Scan the records below for lines with the word "picture", then state how many you find and nothing else.

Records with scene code
******
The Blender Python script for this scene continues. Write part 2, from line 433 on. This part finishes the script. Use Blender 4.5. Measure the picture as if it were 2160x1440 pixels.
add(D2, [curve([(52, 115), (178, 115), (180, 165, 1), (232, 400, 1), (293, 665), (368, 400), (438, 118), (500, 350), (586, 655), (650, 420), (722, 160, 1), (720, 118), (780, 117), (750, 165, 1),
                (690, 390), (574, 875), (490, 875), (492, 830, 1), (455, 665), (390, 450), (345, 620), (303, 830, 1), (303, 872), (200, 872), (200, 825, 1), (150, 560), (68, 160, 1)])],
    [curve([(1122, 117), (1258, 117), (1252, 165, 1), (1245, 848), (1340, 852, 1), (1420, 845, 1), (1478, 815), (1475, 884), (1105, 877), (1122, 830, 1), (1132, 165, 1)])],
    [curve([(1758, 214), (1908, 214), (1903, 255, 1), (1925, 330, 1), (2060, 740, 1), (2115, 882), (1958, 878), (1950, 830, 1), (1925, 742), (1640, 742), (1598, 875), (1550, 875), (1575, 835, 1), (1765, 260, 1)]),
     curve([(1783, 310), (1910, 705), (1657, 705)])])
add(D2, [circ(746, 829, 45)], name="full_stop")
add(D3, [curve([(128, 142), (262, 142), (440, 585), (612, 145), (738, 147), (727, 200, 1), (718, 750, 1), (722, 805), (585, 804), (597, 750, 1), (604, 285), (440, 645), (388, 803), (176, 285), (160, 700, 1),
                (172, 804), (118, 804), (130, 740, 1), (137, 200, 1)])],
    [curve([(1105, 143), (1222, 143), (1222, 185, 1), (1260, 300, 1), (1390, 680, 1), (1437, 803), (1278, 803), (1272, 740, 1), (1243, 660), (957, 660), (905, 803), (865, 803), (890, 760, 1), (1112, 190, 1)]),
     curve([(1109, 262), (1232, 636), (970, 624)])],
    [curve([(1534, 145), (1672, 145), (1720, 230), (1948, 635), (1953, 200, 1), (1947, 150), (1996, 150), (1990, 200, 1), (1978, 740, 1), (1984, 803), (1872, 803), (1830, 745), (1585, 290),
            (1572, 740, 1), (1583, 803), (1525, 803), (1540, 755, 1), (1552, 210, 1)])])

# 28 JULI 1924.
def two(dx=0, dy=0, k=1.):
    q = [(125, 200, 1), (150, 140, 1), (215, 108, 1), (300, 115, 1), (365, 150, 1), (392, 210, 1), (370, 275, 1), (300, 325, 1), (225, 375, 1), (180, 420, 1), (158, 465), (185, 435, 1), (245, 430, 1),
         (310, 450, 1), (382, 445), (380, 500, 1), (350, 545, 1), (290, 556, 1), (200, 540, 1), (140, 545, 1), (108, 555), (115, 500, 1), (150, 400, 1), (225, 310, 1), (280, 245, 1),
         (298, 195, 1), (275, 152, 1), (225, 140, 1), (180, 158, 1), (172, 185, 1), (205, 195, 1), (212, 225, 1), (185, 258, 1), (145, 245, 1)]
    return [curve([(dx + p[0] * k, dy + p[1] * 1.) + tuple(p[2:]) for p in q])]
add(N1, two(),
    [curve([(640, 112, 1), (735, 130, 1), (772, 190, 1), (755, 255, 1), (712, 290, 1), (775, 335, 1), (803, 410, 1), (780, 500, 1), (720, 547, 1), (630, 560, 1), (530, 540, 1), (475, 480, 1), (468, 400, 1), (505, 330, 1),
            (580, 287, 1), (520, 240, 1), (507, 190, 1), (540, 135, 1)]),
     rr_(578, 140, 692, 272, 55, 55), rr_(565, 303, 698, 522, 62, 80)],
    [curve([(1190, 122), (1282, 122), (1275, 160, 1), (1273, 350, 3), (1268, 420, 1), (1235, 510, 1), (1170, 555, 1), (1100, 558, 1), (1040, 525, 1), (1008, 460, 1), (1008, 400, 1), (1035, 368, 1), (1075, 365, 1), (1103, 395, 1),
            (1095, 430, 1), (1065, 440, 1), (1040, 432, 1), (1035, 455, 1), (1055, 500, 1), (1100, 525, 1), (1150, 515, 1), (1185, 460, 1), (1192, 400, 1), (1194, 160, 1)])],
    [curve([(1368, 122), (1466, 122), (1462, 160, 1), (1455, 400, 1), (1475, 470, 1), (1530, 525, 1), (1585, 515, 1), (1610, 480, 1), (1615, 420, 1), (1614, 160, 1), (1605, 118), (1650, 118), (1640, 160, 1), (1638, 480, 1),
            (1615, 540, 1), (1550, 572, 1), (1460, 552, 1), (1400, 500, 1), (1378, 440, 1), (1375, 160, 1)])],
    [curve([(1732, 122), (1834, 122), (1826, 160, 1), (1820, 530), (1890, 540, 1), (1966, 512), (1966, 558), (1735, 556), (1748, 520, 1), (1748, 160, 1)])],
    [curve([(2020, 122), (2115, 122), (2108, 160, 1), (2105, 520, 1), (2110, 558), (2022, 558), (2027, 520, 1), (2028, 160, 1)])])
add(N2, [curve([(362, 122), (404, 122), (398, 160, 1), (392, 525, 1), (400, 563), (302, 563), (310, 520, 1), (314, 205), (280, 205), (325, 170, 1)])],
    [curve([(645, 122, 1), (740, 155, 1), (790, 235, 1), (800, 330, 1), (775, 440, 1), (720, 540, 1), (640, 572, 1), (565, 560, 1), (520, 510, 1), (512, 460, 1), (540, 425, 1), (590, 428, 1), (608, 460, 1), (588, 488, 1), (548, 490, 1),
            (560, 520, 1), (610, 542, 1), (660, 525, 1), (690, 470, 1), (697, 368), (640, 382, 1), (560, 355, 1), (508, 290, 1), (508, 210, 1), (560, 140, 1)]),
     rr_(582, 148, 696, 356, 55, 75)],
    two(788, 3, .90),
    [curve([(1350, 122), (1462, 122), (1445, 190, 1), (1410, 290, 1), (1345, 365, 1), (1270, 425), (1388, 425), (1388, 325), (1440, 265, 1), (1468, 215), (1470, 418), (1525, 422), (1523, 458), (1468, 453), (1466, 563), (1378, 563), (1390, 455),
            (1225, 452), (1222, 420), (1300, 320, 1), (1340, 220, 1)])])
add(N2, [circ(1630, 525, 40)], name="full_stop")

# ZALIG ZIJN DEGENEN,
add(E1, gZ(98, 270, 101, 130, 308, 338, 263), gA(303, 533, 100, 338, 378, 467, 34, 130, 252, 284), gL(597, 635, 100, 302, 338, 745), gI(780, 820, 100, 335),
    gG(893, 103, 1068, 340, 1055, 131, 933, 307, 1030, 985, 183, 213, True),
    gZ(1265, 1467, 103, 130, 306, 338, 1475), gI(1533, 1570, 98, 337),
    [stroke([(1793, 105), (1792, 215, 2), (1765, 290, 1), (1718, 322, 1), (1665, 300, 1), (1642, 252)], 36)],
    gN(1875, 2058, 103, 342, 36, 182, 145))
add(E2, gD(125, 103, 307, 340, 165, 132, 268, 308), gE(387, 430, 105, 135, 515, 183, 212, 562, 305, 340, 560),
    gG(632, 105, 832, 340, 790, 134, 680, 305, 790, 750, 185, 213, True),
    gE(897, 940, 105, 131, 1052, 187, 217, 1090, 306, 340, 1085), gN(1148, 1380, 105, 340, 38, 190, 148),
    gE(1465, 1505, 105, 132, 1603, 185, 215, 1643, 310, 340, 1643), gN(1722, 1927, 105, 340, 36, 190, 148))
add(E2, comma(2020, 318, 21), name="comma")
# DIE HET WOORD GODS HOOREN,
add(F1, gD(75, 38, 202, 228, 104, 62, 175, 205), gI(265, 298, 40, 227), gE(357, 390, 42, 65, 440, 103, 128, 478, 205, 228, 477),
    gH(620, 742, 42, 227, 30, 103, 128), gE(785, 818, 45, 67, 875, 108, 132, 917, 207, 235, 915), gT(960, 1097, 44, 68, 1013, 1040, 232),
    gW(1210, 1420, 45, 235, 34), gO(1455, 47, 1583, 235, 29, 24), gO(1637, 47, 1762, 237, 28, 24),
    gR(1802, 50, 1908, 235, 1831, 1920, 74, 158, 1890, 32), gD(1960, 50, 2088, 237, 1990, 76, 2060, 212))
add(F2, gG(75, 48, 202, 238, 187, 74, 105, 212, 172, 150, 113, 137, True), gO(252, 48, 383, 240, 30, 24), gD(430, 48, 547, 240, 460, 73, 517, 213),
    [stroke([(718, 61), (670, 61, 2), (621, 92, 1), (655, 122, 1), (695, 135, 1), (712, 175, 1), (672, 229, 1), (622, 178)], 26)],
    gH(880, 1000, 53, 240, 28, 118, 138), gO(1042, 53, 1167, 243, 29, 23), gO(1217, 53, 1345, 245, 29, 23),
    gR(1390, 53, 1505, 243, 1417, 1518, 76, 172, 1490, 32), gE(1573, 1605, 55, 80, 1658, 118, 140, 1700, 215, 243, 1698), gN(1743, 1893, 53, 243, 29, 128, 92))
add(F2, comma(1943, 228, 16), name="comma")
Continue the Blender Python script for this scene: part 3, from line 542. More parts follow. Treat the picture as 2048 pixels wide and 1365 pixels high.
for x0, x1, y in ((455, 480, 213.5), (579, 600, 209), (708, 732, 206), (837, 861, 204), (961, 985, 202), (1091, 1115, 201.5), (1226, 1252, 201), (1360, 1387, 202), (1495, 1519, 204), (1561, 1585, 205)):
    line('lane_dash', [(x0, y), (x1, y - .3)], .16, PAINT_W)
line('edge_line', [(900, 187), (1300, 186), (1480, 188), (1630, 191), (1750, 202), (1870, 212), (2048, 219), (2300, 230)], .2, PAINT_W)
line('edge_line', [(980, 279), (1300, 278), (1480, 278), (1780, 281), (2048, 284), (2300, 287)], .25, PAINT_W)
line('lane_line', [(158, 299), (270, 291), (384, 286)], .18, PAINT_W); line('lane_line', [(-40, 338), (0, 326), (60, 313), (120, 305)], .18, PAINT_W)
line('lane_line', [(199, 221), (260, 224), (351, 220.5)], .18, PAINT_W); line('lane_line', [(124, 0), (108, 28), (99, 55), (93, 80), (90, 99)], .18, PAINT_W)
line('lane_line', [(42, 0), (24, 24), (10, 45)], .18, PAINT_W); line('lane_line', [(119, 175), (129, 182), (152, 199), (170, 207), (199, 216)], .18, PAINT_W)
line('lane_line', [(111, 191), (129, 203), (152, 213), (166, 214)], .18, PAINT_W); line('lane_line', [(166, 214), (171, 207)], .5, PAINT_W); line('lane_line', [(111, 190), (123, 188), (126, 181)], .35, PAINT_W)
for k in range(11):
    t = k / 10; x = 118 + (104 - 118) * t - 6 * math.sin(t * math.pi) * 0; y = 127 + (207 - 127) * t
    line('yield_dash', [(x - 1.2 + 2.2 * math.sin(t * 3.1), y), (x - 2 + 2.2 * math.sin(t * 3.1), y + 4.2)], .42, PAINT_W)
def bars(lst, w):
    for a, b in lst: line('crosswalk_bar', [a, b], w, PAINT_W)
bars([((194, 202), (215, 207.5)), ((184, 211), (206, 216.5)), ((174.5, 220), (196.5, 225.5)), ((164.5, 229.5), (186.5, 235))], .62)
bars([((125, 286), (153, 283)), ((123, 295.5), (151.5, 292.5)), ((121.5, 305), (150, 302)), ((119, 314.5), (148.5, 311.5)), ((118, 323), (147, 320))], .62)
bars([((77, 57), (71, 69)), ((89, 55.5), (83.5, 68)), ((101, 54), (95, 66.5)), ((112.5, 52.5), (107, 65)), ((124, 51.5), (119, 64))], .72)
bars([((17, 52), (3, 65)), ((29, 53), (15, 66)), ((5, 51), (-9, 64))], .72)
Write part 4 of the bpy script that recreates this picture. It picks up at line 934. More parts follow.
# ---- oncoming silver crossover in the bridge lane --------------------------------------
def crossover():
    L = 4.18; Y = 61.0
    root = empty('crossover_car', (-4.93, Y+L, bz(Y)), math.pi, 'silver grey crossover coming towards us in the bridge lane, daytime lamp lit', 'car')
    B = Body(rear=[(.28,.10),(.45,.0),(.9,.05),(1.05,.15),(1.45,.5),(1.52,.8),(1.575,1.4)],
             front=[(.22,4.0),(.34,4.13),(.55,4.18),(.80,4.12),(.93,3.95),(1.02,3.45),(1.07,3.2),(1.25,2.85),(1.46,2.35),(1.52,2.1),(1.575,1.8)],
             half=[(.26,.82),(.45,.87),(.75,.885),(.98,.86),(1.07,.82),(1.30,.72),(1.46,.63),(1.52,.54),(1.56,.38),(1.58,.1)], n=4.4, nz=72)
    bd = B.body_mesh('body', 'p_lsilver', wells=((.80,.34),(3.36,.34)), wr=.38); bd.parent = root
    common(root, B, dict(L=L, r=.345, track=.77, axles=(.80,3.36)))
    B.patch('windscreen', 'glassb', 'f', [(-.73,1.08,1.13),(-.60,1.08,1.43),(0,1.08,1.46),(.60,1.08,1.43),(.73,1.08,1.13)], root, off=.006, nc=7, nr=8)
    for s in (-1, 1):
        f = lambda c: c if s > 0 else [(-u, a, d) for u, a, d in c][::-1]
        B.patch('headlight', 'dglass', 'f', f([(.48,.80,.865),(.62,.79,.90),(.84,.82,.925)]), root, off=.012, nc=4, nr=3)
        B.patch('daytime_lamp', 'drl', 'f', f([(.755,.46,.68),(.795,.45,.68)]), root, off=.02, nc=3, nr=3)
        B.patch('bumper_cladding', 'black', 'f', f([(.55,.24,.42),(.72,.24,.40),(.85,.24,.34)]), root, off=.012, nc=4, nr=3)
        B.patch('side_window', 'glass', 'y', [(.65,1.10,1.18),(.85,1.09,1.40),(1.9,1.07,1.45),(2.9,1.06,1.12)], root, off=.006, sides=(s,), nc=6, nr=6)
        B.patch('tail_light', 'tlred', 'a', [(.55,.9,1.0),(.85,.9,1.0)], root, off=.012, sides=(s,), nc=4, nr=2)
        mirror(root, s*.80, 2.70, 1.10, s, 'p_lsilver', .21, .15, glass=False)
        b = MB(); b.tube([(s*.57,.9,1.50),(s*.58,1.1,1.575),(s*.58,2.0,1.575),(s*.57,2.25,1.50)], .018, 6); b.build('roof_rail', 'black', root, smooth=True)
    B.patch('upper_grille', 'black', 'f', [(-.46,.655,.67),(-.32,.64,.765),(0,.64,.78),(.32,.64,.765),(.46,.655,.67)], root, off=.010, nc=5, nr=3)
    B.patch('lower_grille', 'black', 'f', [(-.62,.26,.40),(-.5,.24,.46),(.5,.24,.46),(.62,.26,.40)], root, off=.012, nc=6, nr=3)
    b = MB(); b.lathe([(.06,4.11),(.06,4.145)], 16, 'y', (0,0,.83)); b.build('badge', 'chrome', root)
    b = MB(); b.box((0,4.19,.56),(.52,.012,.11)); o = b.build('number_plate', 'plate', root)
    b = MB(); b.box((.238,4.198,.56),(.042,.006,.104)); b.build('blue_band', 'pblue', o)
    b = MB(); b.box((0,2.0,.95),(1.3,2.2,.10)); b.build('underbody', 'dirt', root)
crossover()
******
TASK SOLUTION
3